Turkish President Recep Tayyip Erdogan has taken Iran’s side amid attempts by the US, Saudi Arabia and their allies to hold Tehran responsible for Yemen’s recent raids against key Saudi oil facilities.
In an interview with Fox News broadcast on Wednesday, Erdogan urged caution over blaming Iran for the September 14 air raids on two Aramco installations, which knocked out half of Saudi Arabia’s oil production.
The Yemeni Houthi Ansarullah movement took credit for the Aramco attacks, saying they were a response to the Saudi-led war on their country. However, Riyadh and Washington — the main sponsor of the war on Yemen — pointed the finger at Iran, without providing any evidence.
“I don’t think it would be the right thing to blame Iran,” Erdogan said, adding that the attacks came from several parts of Yemen.
“If we just place the entire burden on Iran, it won’t be the right way to go. Because the evidence available does not necessarily point to that fact,” he noted.

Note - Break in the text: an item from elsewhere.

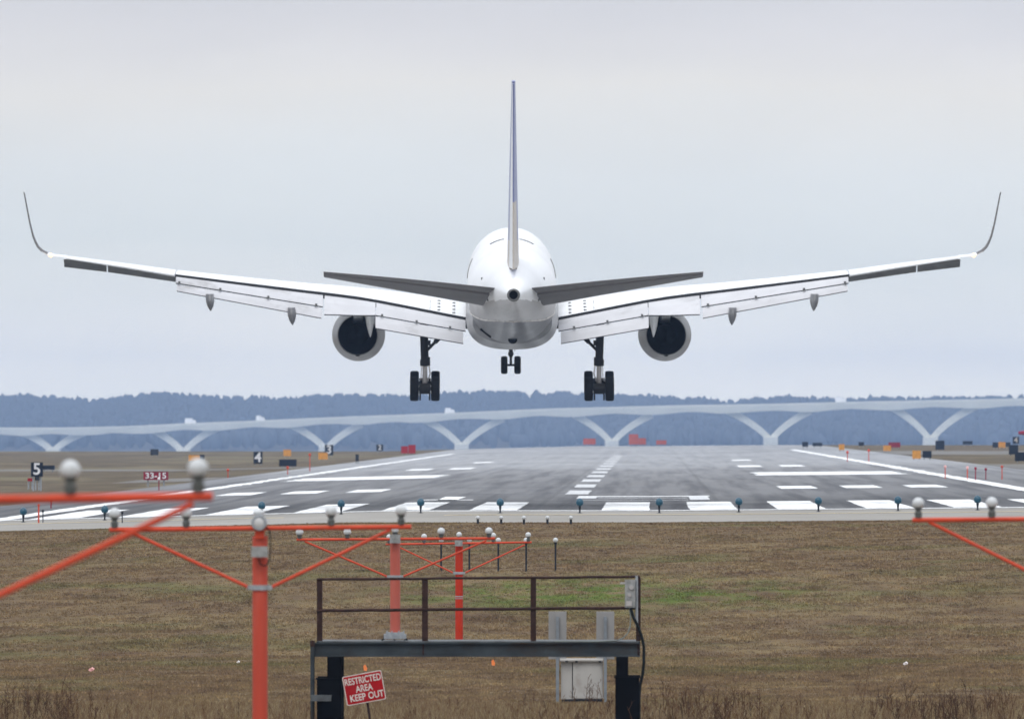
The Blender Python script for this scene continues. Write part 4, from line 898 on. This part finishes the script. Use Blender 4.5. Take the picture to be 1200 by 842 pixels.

France, Germany, and the UK also joined the US and Saudi Arabia in pinning the blame for the Yemeni raids on Tehran.
Iran has vehemently rejected accusations of involvement in the attacks as “baseless.”
Elsewhere in his interview, the Turkish president criticized America’s economic pressure against neighboring Iran, saying there is no point in the American sanctions against the Islamic Republic.
“We are here today and gone tomorrow. Specifically, we are neighbors with Iran, and I know that sanctions never solved anything,” he said.
Under President Donald Trump, the US has initiated a campaign of “maximum pressure” against Iran, pulling out of the 2015 nuclear accord — officially named the Joint Comprehensive Plan of Action (JCPOA) — and re-imposing sanctions against Tehran.